> _DATASET EXCERPT_
※
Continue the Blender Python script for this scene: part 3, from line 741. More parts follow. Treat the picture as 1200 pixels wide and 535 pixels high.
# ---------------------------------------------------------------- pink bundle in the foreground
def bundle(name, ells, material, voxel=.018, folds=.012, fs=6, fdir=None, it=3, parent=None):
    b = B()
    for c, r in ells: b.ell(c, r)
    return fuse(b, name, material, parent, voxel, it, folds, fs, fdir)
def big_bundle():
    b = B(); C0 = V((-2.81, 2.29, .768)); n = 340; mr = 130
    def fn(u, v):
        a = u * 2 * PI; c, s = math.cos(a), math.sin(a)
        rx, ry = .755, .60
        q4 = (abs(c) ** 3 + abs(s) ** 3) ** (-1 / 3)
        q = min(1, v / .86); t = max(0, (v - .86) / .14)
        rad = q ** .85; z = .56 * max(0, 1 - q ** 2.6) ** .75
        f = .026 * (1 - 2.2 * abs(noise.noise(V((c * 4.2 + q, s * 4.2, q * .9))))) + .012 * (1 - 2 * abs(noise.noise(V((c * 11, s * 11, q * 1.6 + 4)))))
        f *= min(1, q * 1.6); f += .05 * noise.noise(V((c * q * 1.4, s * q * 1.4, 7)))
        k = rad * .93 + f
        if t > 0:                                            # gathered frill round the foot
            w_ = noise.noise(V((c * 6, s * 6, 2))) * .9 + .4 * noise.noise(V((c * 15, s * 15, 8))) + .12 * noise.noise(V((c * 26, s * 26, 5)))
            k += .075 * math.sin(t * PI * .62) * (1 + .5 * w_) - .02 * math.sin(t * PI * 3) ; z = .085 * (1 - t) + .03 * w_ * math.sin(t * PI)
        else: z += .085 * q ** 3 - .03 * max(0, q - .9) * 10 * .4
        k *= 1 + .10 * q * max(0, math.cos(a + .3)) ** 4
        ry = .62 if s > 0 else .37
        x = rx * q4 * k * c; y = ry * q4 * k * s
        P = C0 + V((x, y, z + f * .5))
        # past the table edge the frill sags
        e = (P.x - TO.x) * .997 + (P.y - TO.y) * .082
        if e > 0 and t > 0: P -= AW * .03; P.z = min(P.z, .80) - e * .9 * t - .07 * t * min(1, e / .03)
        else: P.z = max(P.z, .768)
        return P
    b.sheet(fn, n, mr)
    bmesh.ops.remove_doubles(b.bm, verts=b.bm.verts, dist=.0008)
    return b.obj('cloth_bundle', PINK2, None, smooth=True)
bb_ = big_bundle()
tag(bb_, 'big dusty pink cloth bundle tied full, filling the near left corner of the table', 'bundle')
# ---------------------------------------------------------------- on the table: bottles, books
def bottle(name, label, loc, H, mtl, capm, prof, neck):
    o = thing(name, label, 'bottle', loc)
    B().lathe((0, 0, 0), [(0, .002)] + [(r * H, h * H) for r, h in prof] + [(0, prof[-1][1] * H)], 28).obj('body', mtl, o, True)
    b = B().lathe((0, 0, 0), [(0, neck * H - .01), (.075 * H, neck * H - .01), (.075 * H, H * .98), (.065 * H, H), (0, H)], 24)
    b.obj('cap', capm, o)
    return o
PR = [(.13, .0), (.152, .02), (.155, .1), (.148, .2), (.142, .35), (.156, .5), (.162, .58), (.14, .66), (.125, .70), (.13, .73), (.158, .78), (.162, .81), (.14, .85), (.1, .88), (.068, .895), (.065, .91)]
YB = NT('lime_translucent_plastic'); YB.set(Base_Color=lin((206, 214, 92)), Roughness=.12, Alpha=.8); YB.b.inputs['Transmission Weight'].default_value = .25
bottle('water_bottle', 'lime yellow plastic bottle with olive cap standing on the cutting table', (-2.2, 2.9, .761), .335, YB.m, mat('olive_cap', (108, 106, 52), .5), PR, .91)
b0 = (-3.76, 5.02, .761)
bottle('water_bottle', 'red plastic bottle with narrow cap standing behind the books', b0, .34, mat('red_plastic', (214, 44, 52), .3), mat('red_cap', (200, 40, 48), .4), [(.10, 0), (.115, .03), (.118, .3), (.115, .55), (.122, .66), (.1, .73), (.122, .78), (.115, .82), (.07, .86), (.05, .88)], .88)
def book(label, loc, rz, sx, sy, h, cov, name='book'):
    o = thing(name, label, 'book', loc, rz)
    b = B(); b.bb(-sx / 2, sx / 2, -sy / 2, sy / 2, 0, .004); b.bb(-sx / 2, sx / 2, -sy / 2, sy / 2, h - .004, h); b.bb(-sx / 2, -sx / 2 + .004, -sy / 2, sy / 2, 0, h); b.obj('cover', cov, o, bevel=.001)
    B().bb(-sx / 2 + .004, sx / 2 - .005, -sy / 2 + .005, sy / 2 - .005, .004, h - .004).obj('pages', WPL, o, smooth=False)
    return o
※
> _GOAL_
Give the data again, exactly as it stands.

> _SOLUTION_
Continue the Blender Python script for this scene: part 3, from line 741. More parts follow. Treat the picture as 1200 pixels wide and 535 pixels high.
# ---------------------------------------------------------------- pink bundle in the foreground
def bundle(name, ells, material, voxel=.018, folds=.012, fs=6, fdir=None, it=3, parent=None):
    b = B()
    for c, r in ells: b.ell(c, r)
    return fuse(b, name, material, parent, voxel, it, folds, fs, fdir)
def big_bundle():
    b = B(); C0 = V((-2.81, 2.29, .768)); n = 340; mr = 130
    def fn(u, v):
        a = u * 2 * PI; c, s = math.cos(a), math.sin(a)
        rx, ry = .755, .60
        q4 = (abs(c) ** 3 + abs(s) ** 3) ** (-1 / 3)
        q = min(1, v / .86); t = max(0, (v - .86) / .14)
        rad = q ** .85; z = .56 * max(0, 1 - q ** 2.6) ** .75
        f = .026 * (1 - 2.2 * abs(noise.noise(V((c * 4.2 + q, s * 4.2, q * .9))))) + .012 * (1 - 2 * abs(noise.noise(V((c * 11, s * 11, q * 1.6 + 4)))))
        f *= min(1, q * 1.6); f += .05 * noise.noise(V((c * q * 1.4, s * q * 1.4, 7)))
        k = rad * .93 + f
        if t > 0:                                            # gathered frill round the foot
            w_ = noise.noise(V((c * 6, s * 6, 2))) * .9 + .4 * noise.noise(V((c * 15, s * 15, 8))) + .12 * noise.noise(V((c * 26, s * 26, 5)))
            k += .075 * math.sin(t * PI * .62) * (1 + .5 * w_) - .02 * math.sin(t * PI * 3) ; z = .085 * (1 - t) + .03 * w_ * math.sin(t * PI)
        else: z += .085 * q ** 3 - .03 * max(0, q - .9) * 10 * .4
        k *= 1 + .10 * q * max(0, math.cos(a + .3)) ** 4
        ry = .62 if s > 0 else .37
        x = rx * q4 * k * c; y = ry * q4 * k * s
        P = C0 + V((x, y, z + f * .5))
        # past the table edge the frill sags
        e = (P.x - TO.x) * .997 + (P.y - TO.y) * .082
        if e > 0 and t > 0: P -= AW * .03; P.z = min(P.z, .80) - e * .9 * t - .07 * t * min(1, e / .03)
        else: P.z = max(P.z, .768)
        return P
    b.sheet(fn, n, mr)
    bmesh.ops.remove_doubles(b.bm, verts=b.bm.verts, dist=.0008)
    return b.obj('cloth_bundle', PINK2, None, smooth=True)
bb_ = big_bundle()
tag(bb_, 'big dusty pink cloth bundle tied full, filling the near left corner of the table', 'bundle')
# ---------------------------------------------------------------- on the table: bottles, books
def bottle(name, label, loc, H, mtl, capm, prof, neck):
    o = thing(name, label, 'bottle', loc)
    B().lathe((0, 0, 0), [(0, .002)] + [(r * H, h * H) for r, h in prof] + [(0, prof[-1][1] * H)], 28).obj('body', mtl, o, True)
    b = B().lathe((0, 0, 0), [(0, neck * H - .01), (.075 * H, neck * H - .01), (.075 * H, H * .98), (.065 * H, H), (0, H)], 24)
    b.obj('cap', capm, o)
    return o
PR = [(.13, .0), (.152, .02), (.155, .1), (.148, .2), (.142, .35), (.156, .5), (.162, .58), (.14, .66), (.125, .70), (.13, .73), (.158, .78), (.162, .81), (.14, .85), (.1, .88), (.068, .895), (.065, .91)]
YB = NT('lime_translucent_plastic'); YB.set(Base_Color=lin((206, 214, 92)), Roughness=.12, Alpha=.8); YB.b.inputs['Transmission Weight'].default_value = .25
bottle('water_bottle', 'lime yellow plastic bottle with olive cap standing on the cutting table', (-2.2, 2.9, .761), .335, YB.m, mat('olive_cap', (108, 106, 52), .5), PR, .91)
b0 = (-3.76, 5.02, .761)
bottle('water_bottle', 'red plastic bottle with narrow cap standing behind the books', b0, .34, mat('red_plastic', (214, 44, 52), .3), mat('red_cap', (200, 40, 48), .4), [(.10, 0), (.115, .03), (.118, .3), (.115, .55), (.122, .66), (.1, .73), (.122, .78), (.115, .82), (.07, .86), (.05, .88)], .88)
def book(label, loc, rz, sx, sy, h, cov, name='book'):
    o = thing(name, label, 'book', loc, rz)
    b = B(); b.bb(-sx / 2, sx / 2, -sy / 2, sy / 2, 0, .004); b.bb(-sx / 2, sx / 2, -sy / 2, sy / 2, h - .004, h); b.bb(-sx / 2, -sx / 2 + .004, -sy / 2, sy / 2, 0, h); b.obj('cover', cov, o, bevel=.001)
    B().bb(-sx / 2 + .004, sx / 2 - .005, -sy / 2 + .005, sy / 2 - .005, .004, h - .004).obj('pages', WPL, o, smooth=False)
    return o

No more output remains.